Recorded information:
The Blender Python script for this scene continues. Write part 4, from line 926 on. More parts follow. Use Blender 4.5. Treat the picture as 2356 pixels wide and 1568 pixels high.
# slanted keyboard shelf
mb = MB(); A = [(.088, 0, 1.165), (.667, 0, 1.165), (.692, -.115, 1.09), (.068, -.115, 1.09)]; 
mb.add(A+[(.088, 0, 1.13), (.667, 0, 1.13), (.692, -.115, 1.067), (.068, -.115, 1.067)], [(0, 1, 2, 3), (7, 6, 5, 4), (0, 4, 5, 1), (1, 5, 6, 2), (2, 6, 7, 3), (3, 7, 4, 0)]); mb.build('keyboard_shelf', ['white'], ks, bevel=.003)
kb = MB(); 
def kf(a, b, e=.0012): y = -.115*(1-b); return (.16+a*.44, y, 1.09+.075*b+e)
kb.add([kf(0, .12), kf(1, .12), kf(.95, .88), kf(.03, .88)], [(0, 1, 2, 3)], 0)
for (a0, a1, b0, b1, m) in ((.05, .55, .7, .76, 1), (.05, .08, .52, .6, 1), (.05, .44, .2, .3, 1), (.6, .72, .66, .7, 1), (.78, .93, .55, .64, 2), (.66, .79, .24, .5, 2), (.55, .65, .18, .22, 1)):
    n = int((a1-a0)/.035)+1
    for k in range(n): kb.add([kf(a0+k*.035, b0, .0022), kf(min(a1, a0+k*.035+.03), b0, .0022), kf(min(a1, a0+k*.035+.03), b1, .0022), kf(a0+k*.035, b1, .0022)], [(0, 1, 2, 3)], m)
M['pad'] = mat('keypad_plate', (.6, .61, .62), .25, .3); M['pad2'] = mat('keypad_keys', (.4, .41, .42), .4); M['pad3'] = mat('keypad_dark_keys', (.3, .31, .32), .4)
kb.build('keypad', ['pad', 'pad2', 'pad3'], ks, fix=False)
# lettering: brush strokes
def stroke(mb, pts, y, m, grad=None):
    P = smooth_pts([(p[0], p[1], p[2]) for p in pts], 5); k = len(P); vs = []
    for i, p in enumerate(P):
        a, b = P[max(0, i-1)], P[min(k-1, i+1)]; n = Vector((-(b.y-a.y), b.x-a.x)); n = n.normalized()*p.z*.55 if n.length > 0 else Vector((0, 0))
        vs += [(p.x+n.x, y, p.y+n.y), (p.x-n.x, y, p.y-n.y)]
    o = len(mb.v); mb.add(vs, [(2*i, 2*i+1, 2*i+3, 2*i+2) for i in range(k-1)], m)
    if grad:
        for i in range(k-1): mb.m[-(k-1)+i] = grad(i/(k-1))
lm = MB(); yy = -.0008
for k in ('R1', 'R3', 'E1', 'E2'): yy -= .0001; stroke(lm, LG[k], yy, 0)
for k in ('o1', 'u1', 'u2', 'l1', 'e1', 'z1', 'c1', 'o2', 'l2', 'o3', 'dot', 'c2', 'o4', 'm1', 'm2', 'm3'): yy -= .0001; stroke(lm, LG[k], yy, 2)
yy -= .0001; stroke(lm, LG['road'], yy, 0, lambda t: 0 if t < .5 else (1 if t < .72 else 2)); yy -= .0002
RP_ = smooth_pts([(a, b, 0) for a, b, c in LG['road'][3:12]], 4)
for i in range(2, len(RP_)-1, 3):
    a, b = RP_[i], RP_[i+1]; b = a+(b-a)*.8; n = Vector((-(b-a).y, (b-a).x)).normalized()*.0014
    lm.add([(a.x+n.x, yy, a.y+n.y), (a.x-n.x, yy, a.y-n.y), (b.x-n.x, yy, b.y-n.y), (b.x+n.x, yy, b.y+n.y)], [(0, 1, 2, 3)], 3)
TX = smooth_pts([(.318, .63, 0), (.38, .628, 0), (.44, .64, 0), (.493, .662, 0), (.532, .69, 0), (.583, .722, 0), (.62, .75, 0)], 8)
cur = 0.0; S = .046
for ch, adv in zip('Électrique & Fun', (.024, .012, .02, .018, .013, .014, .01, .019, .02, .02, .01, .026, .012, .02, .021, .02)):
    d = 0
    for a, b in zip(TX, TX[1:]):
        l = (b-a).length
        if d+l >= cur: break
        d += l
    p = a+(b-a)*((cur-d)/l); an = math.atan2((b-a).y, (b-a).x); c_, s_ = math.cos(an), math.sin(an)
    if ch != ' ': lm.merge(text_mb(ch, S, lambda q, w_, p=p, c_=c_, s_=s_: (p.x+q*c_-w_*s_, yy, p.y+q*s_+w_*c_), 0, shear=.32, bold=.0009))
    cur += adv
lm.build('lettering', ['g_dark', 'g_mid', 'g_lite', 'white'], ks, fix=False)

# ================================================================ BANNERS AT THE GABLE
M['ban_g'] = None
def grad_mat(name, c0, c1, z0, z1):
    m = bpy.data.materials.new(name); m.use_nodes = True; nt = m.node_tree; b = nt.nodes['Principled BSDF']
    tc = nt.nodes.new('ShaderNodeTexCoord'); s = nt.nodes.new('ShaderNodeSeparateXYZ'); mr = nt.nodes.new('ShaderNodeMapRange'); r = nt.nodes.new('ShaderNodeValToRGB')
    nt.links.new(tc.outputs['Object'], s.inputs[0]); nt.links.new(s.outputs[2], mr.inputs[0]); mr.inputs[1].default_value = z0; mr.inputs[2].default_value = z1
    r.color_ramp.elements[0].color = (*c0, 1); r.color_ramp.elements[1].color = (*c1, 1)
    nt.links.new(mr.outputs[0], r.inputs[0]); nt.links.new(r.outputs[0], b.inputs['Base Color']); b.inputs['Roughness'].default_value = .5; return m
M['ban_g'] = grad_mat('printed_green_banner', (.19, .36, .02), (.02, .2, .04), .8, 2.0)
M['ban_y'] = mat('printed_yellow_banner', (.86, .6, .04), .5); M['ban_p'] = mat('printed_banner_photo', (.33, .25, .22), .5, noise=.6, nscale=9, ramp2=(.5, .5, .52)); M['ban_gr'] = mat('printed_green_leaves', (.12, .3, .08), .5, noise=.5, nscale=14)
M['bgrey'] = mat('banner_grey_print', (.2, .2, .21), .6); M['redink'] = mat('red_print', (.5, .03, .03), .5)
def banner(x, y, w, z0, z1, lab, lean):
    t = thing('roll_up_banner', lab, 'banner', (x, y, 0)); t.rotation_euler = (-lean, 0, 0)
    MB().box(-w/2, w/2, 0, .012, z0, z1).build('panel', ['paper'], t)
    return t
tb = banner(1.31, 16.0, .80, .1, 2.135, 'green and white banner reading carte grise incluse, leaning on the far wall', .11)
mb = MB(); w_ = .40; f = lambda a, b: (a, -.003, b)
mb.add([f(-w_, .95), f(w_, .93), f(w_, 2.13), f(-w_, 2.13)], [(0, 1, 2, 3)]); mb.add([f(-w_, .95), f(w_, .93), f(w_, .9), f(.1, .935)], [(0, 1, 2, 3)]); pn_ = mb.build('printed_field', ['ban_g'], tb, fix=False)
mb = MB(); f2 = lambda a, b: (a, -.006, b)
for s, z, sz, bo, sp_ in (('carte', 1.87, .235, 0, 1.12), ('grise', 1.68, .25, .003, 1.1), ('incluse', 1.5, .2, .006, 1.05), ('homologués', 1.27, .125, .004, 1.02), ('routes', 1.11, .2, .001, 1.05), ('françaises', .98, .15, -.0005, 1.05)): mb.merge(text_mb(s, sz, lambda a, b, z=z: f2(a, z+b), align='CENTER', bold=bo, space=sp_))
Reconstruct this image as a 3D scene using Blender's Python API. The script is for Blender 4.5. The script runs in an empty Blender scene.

What needs to be done: Report every line in the data above in which the word "this" appears.

Written solution:
The Blender Python script for this scene continues. Write part 4, from line 926 on. More parts follow. Use Blender 4.5. Treat the picture as 2356 pixels wide and 1568 pixels high.
Reconstruct this image as a 3D scene using Blender's Python API. The script is for Blender 4.5. The script runs in an empty Blender scene.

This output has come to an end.